● EXERCISE DETAILS:
Copy out all of the material exactly as presented.

▽

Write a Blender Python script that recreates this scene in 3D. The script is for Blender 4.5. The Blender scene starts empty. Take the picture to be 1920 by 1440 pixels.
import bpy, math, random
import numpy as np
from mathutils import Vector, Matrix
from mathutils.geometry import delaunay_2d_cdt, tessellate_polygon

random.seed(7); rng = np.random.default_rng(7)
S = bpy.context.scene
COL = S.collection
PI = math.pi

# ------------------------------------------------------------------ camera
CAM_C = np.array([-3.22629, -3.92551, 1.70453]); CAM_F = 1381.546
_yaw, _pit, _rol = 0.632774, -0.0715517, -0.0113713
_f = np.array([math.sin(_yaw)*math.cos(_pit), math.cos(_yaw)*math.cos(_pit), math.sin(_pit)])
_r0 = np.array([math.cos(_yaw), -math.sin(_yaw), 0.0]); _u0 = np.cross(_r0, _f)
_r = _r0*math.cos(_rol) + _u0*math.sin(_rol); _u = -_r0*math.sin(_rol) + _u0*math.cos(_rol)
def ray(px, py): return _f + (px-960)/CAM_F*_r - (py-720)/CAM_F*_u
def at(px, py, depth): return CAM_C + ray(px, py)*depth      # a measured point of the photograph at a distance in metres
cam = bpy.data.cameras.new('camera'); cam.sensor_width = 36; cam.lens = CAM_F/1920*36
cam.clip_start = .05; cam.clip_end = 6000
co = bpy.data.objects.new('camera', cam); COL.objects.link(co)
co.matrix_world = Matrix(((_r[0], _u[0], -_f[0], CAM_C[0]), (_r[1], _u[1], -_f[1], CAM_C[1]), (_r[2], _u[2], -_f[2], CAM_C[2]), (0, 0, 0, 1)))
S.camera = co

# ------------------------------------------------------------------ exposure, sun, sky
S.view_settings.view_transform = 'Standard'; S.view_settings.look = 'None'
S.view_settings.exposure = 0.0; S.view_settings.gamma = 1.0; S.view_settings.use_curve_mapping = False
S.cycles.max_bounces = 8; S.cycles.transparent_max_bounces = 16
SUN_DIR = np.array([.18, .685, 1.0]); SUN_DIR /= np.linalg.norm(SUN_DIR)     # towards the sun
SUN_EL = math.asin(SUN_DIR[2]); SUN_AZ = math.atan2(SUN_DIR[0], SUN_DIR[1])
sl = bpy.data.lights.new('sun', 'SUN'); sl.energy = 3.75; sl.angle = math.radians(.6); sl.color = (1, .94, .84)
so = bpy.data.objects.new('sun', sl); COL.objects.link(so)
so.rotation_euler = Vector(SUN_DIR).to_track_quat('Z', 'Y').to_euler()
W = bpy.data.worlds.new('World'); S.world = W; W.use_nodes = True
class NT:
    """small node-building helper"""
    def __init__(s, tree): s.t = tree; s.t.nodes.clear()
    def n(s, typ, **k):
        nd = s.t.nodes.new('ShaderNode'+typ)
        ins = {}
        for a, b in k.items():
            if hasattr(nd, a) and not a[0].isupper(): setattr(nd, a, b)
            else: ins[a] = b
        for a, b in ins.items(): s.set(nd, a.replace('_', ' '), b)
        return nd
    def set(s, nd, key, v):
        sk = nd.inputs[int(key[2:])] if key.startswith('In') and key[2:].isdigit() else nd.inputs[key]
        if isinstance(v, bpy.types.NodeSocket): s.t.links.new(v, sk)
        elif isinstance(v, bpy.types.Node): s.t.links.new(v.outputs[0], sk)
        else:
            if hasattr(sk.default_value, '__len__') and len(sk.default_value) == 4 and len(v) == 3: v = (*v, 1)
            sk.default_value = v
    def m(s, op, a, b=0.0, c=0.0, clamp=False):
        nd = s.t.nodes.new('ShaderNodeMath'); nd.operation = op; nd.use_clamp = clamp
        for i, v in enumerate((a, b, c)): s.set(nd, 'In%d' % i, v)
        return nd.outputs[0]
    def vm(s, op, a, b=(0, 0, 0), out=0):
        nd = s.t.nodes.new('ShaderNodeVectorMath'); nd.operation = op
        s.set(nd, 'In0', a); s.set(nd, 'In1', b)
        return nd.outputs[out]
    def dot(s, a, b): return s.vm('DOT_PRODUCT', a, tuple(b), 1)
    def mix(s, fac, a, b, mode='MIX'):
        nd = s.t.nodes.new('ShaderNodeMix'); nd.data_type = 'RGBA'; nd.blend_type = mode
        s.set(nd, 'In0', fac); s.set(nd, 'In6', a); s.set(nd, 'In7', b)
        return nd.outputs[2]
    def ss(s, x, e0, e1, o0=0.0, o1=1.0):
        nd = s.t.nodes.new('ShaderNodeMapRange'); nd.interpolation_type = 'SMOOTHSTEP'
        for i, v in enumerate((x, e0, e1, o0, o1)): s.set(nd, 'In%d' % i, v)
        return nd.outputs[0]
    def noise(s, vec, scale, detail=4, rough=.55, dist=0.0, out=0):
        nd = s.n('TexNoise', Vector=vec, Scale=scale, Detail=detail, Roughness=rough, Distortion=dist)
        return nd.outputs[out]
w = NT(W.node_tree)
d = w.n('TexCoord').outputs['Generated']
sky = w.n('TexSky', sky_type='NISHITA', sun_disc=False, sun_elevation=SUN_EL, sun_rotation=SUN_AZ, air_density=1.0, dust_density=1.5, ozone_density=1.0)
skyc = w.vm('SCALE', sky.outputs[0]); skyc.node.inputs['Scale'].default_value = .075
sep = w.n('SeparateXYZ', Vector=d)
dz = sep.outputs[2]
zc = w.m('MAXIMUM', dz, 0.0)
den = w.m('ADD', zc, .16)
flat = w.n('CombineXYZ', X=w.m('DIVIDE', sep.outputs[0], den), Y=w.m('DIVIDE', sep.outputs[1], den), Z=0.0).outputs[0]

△

● SOLUTION:
Write a Blender Python script that recreates this scene in 3D. The script is for Blender 4.5. The Blender scene starts empty. Take the picture to be 1920 by 1440 pixels.
import bpy, math, random
import numpy as np
from mathutils import Vector, Matrix
from mathutils.geometry import delaunay_2d_cdt, tessellate_polygon

random.seed(7); rng = np.random.default_rng(7)
S = bpy.context.scene
COL = S.collection
PI = math.pi

# ------------------------------------------------------------------ camera
CAM_C = np.array([-3.22629, -3.92551, 1.70453]); CAM_F = 1381.546
_yaw, _pit, _rol = 0.632774, -0.0715517, -0.0113713
_f = np.array([math.sin(_yaw)*math.cos(_pit), math.cos(_yaw)*math.cos(_pit), math.sin(_pit)])
_r0 = np.array([math.cos(_yaw), -math.sin(_yaw), 0.0]); _u0 = np.cross(_r0, _f)
_r = _r0*math.cos(_rol) + _u0*math.sin(_rol); _u = -_r0*math.sin(_rol) + _u0*math.cos(_rol)
def ray(px, py): return _f + (px-960)/CAM_F*_r - (py-720)/CAM_F*_u
def at(px, py, depth): return CAM_C + ray(px, py)*depth      # a measured point of the photograph at a distance in metres
cam = bpy.data.cameras.new('camera'); cam.sensor_width = 36; cam.lens = CAM_F/1920*36
cam.clip_start = .05; cam.clip_end = 6000
co = bpy.data.objects.new('camera', cam); COL.objects.link(co)
co.matrix_world = Matrix(((_r[0], _u[0], -_f[0], CAM_C[0]), (_r[1], _u[1], -_f[1], CAM_C[1]), (_r[2], _u[2], -_f[2], CAM_C[2]), (0, 0, 0, 1)))
S.camera = co

# ------------------------------------------------------------------ exposure, sun, sky
S.view_settings.view_transform = 'Standard'; S.view_settings.look = 'None'
S.view_settings.exposure = 0.0; S.view_settings.gamma = 1.0; S.view_settings.use_curve_mapping = False
S.cycles.max_bounces = 8; S.cycles.transparent_max_bounces = 16
SUN_DIR = np.array([.18, .685, 1.0]); SUN_DIR /= np.linalg.norm(SUN_DIR)     # towards the sun
SUN_EL = math.asin(SUN_DIR[2]); SUN_AZ = math.atan2(SUN_DIR[0], SUN_DIR[1])
sl = bpy.data.lights.new('sun', 'SUN'); sl.energy = 3.75; sl.angle = math.radians(.6); sl.color = (1, .94, .84)
so = bpy.data.objects.new('sun', sl); COL.objects.link(so)
so.rotation_euler = Vector(SUN_DIR).to_track_quat('Z', 'Y').to_euler()
W = bpy.data.worlds.new('World'); S.world = W; W.use_nodes = True
class NT:
    """small node-building helper"""
    def __init__(s, tree): s.t = tree; s.t.nodes.clear()
    def n(s, typ, **k):
        nd = s.t.nodes.new('ShaderNode'+typ)
        ins = {}
        for a, b in k.items():
            if hasattr(nd, a) and not a[0].isupper(): setattr(nd, a, b)
            else: ins[a] = b
        for a, b in ins.items(): s.set(nd, a.replace('_', ' '), b)
        return nd
    def set(s, nd, key, v):
        sk = nd.inputs[int(key[2:])] if key.startswith('In') and key[2:].isdigit() else nd.inputs[key]
        if isinstance(v, bpy.types.NodeSocket): s.t.links.new(v, sk)
        elif isinstance(v, bpy.types.Node): s.t.links.new(v.outputs[0], sk)
        else:
            if hasattr(sk.default_value, '__len__') and len(sk.default_value) == 4 and len(v) == 3: v = (*v, 1)
            sk.default_value = v
    def m(s, op, a, b=0.0, c=0.0, clamp=False):
        nd = s.t.nodes.new('ShaderNodeMath'); nd.operation = op; nd.use_clamp = clamp
        for i, v in enumerate((a, b, c)): s.set(nd, 'In%d' % i, v)
        return nd.outputs[0]
    def vm(s, op, a, b=(0, 0, 0), out=0):
        nd = s.t.nodes.new('ShaderNodeVectorMath'); nd.operation = op
        s.set(nd, 'In0', a); s.set(nd, 'In1', b)
        return nd.outputs[out]
    def dot(s, a, b): return s.vm('DOT_PRODUCT', a, tuple(b), 1)
    def mix(s, fac, a, b, mode='MIX'):
        nd = s.t.nodes.new('ShaderNodeMix'); nd.data_type = 'RGBA'; nd.blend_type = mode
        s.set(nd, 'In0', fac); s.set(nd, 'In6', a); s.set(nd, 'In7', b)
        return nd.outputs[2]
    def ss(s, x, e0, e1, o0=0.0, o1=1.0):
        nd = s.t.nodes.new('ShaderNodeMapRange'); nd.interpolation_type = 'SMOOTHSTEP'
        for i, v in enumerate((x, e0, e1, o0, o1)): s.set(nd, 'In%d' % i, v)
        return nd.outputs[0]
    def noise(s, vec, scale, detail=4, rough=.55, dist=0.0, out=0):
        nd = s.n('TexNoise', Vector=vec, Scale=scale, Detail=detail, Roughness=rough, Distortion=dist)
        return nd.outputs[out]
w = NT(W.node_tree)
d = w.n('TexCoord').outputs['Generated']
sky = w.n('TexSky', sky_type='NISHITA', sun_disc=False, sun_elevation=SUN_EL, sun_rotation=SUN_AZ, air_density=1.0, dust_density=1.5, ozone_density=1.0)
skyc = w.vm('SCALE', sky.outputs[0]); skyc.node.inputs['Scale'].default_value = .075
sep = w.n('SeparateXYZ', Vector=d)
dz = sep.outputs[2]
zc = w.m('MAXIMUM', dz, 0.0)
den = w.m('ADD', zc, .16)
flat = w.n('CombineXYZ', X=w.m('DIVIDE', sep.outputs[0], den), Y=w.m('DIVIDE', sep.outputs[1], den), Z=0.0).outputs[0]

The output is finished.